14 Jan 2014 Lindenwold cops: Report crime, forget immigration status

Law enforcement went to Lindenwold's Hispanic community Sunday with a message for immigrants in this country illegally:

We don't care. We want to prevent crime, and we need your help.

Speaking after a Spanish-language Mass at Our Lady of Guadalupe, Police Chief Thomas J. Brennan told a full church, "Anyone's status with regard to immigration is not important. Whether you are here legally or illegally, you're a member of this community and therefore deserve a right to be safe."

While investigating the Nov. 30 killing of an undocumented resident - Ever Santos Mancinas, slain during a robbery at his home as he protected a 16-year-old nephew - police began to realize the extent of crimes against Lindenwold's growing undocumented immigrant community, Brennan said.

"We soon realized that the reason they were being victimized quite frequently is they were not reporting these crimes to police for fear of their immigration status," Brennan said. Their primary concern was that contact with police would lead to deportation or other consequences, he said.

Speaking through a translator, Brennan stressed that residents could safely share their identities and information with police.

"You can report crimes anonymously, or by letter," he told the group. "The important thing is we need your help. What we're hoping to accomplish today is to build some trust."

The congregation applauded.

Derek DeCosmo, an immigration lawyer who organized the event, reiterated: "Police are not interested in your immigration status when you are not the perpetrator of a crime."

Members of the Camden County Prosecutor's Office made the same point and explained services available to crime victims.

The Rev. Joe Capella, pastor at Our Lady of Guadalupe, said he believed the meeting would make a difference.

"Will they now come forward? That's a very good question. Yes. I think that will change."

Sol Rocha, 40, of Clementon, here legally from Mexico, said: "There is a lot of crime in Lindenwold. I think this will help."

Francisco Monterosa, 49, of Lindenwold, an immigrant from El Salvador and a U.S. citizen, told police he was burglarized three days ago, when he returned home from the grocery store with his wife and children to find the crime in progress.

The thief took all their jewelry and left through the window he had broken to enter. Monterosa said he called police, and when no one came after 15 minutes, he called again, waiting another 15 minutes before police arrived.

He shared his story with officers Sunday.

He said he felt police did not patrol his neighborhood well, and never on foot.
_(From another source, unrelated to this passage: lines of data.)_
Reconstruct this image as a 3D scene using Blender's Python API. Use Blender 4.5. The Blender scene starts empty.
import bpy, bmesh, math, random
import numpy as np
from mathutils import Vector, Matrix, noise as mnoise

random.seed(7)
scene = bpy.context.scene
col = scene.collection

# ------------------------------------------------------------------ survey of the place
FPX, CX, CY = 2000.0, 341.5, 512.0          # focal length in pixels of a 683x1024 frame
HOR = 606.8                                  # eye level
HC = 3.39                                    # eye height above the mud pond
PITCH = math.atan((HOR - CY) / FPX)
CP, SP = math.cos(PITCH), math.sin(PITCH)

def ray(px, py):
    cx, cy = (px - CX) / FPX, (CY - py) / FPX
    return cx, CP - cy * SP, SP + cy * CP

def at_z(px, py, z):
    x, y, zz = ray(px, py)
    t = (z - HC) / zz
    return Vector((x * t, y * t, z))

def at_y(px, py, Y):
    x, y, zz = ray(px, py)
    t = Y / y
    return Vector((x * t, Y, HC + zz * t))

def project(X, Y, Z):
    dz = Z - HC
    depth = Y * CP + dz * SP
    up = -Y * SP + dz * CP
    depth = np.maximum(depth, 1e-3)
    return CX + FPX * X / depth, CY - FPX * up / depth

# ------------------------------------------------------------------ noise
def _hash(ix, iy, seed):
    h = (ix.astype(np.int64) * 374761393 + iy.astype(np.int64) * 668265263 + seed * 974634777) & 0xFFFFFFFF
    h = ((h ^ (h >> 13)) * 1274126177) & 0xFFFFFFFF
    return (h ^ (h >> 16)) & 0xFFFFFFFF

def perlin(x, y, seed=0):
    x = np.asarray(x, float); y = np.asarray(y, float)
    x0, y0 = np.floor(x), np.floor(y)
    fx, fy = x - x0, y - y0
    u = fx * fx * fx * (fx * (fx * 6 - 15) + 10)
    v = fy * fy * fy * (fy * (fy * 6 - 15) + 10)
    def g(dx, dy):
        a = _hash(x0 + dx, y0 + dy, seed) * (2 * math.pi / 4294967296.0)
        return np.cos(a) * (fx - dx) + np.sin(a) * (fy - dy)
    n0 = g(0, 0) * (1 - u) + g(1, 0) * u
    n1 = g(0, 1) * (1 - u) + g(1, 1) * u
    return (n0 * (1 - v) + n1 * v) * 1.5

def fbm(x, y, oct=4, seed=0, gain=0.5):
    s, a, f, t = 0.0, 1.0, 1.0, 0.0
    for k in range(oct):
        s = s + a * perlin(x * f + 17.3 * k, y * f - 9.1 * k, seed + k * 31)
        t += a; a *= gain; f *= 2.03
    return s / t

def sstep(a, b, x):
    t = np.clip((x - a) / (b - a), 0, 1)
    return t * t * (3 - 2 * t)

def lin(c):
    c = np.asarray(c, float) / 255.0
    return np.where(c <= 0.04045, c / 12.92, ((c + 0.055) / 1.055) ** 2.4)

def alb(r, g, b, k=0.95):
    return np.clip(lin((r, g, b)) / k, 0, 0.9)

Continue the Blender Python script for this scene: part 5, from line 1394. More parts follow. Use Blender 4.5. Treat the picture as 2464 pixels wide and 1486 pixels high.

The burglar fled into the woods behind his apartment complex, he said.

Monterosa said his concern had less to do with whether people are here legally. He worries about retaliation. The immigrant community is small, he said. If he identifies a criminal, who is going to stop the man from getting out of jail in six months and seeking retribution? he asked. "How are they going to keep us safe?"

DeCosmo said the key to safer communities was persuading undocumented immigrants to share information with police.

"We let them know that we're not interested in their status if they come forward to help us solve murders," he said. "Solving a murder is more important than knowing whether somebody swam across the Rio Grande."